US House Votes to Significantly Rein in NSA

Two NSA-related amendments have been passed by the US House of Representatives
Two NSA-related amendments have been passed by the US House of Representatives

Two NSA-related amendments have been passed by the US House of Representatives. One blocks the NSA from undermining encryption standards, while another is designed to block the NSA from conducting backdoor spying on Americans by querying databases of foreign intelligence.

The crypto amendment, sponsored by Rep. Alan Grayson (D-Fla.), blocks the NSA from using appropriation funds to consult with the National Institute of Science and Technology (NIST) on security standards. Right now, there is a requirement in federal law stating that NIST must consult or coordinate with the NSA when developing information security standards – but the amendment would effectively cut off its ability to do so.

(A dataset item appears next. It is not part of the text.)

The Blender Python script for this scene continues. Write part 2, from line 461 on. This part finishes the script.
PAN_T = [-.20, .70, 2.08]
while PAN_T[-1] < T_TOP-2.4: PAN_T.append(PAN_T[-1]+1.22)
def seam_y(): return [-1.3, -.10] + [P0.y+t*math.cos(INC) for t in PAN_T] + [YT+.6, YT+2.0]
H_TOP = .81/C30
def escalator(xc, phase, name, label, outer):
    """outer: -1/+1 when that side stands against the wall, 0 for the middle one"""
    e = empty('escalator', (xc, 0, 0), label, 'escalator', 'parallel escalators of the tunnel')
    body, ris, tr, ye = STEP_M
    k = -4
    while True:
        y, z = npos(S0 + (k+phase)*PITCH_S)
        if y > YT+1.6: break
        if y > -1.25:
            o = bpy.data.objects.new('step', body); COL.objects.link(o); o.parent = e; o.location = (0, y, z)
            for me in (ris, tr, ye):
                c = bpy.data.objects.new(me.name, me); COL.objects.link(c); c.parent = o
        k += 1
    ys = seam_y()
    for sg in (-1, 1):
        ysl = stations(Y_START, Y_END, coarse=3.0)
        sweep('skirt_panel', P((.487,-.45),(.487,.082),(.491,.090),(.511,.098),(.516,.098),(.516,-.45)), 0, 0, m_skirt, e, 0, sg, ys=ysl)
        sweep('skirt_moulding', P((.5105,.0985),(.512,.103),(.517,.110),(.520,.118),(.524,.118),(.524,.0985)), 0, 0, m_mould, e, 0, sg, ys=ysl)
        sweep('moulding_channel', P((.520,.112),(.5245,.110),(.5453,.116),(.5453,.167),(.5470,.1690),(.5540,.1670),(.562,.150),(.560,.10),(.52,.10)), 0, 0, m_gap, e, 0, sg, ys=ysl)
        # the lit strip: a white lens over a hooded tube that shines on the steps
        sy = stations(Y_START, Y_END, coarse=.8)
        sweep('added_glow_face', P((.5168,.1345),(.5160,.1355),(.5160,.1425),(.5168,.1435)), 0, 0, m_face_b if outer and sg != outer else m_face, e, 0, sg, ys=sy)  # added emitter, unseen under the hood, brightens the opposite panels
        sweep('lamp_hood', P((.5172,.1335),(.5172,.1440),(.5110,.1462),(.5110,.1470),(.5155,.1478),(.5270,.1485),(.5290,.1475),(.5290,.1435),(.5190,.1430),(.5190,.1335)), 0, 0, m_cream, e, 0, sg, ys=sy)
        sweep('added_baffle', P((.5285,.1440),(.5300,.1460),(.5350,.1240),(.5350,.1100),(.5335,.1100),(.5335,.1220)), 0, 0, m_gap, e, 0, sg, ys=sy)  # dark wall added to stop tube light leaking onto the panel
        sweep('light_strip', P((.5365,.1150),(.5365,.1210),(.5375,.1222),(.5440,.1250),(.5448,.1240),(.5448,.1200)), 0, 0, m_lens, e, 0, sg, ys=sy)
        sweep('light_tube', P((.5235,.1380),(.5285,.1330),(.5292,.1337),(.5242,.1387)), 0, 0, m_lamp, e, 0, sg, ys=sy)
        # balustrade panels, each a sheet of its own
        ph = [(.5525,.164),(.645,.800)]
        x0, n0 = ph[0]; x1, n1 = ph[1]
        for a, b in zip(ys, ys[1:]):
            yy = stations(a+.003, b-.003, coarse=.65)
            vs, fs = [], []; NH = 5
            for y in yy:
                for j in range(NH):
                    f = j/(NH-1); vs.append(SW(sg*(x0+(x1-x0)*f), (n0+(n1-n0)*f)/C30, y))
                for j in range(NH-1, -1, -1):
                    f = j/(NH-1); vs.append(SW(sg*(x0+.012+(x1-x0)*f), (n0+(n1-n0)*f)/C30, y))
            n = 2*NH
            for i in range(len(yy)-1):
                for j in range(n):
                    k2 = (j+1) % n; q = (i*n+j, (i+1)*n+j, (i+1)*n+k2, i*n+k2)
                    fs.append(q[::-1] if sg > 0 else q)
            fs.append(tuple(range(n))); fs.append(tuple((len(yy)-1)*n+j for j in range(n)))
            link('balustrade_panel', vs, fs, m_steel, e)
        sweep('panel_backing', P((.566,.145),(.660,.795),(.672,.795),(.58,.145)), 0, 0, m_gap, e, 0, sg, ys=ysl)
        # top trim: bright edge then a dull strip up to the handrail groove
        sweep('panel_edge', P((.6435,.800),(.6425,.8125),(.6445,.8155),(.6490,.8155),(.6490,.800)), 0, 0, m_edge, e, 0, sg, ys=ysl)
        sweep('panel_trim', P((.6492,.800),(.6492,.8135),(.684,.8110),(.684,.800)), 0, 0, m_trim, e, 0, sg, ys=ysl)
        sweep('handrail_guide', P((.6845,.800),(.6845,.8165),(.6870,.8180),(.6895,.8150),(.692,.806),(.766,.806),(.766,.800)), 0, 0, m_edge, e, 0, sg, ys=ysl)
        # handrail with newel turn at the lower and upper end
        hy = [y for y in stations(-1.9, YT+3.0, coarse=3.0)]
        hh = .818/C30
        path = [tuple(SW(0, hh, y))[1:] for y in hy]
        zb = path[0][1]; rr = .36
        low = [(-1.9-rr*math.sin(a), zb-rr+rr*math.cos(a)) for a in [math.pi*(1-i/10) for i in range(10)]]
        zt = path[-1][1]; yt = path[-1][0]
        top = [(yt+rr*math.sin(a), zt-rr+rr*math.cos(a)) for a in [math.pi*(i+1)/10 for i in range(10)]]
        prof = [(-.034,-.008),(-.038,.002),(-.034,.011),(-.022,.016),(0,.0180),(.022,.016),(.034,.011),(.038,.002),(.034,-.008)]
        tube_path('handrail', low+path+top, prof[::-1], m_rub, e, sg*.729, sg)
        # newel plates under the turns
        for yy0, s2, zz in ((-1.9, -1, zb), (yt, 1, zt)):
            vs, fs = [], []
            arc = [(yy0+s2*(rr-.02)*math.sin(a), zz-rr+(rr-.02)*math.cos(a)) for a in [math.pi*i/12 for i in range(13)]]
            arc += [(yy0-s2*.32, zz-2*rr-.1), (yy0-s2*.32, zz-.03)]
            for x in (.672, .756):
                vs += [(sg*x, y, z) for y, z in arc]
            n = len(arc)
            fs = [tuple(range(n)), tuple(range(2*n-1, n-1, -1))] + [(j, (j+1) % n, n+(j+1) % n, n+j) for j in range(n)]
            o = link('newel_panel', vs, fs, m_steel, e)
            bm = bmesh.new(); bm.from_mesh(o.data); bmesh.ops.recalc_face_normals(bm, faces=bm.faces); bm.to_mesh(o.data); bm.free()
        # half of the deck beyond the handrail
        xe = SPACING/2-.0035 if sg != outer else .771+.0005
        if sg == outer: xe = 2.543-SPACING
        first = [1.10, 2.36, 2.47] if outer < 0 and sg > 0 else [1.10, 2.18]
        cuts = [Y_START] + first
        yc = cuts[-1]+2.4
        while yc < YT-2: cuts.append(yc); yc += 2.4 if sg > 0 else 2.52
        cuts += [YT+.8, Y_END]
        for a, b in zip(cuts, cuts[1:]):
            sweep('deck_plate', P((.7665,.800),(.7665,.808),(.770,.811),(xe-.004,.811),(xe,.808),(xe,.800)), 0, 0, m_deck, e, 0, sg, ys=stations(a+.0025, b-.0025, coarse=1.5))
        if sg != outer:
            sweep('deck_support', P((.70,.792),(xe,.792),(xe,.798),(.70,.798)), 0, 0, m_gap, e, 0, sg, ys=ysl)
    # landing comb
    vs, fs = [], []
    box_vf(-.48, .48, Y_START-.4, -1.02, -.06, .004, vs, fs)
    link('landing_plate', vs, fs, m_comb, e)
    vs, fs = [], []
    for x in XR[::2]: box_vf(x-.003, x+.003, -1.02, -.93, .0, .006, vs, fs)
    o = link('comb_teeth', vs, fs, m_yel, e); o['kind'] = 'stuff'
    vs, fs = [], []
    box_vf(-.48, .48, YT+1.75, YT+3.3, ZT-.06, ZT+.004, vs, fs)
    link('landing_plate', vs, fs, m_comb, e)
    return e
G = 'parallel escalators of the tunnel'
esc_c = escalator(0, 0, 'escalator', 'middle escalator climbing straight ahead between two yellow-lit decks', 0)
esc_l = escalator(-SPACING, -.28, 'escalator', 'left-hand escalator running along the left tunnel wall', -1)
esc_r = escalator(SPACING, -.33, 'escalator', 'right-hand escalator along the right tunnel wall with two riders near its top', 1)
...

Severing the tie between the spy agency and NIST is an effort to isolate cryptography development from the spy agency. About eight months ago, Edward Snowden leaked documents detailing a $250 million per year NSA project called “SIGINT Enabling,” whose goal is to secretly undermine encryption standards. The stated aim of that effort according to the documents is to “use the agency’s influence” within the peer-review process to weaken the encryption standards that NIST and other standards bodies around the world publish. Presumably, this makes it easier for NSA to gain access to sensitive information within the organizations that use those standards.

In the wake of this, NIST recommended that its elliptic curve specification no longer be used in light of how involved the NSA was in developing it, and has commenced a full review of its standards development process.

The amendment is part of an appropriations bill that the House is expected to approve; from there the Senate would have to get on board as well as the White House.

Meanwhile, the House also voted, by a margin of 293 to 123, to approve a proposal by Reps. James Sensenbrenner (R-Wisc.), Thomas Massie (R-Ky.), Zoe Lofgren (D-Calif.) and others that would limit so-called backdoor searches. Under the FISA Amendments Act (FAA), no individualized warrant is required for the government to gain approval for surveillance on US soil – as long as foreign intelligence targets are the ultimate goal.

The infamous PRISM program, also revealed by Snowden, was authorized under the FAA. That allegedly made use of direct links into the central servers of nine web companies to extract audio and video chats, photographs, emails, documents and connection logs. The idea is to allow intelligence analysts to track down foreign threats by monitoring the “chatter” that these represent. Any information collected on Americans is merely “incidental,” officials maintained.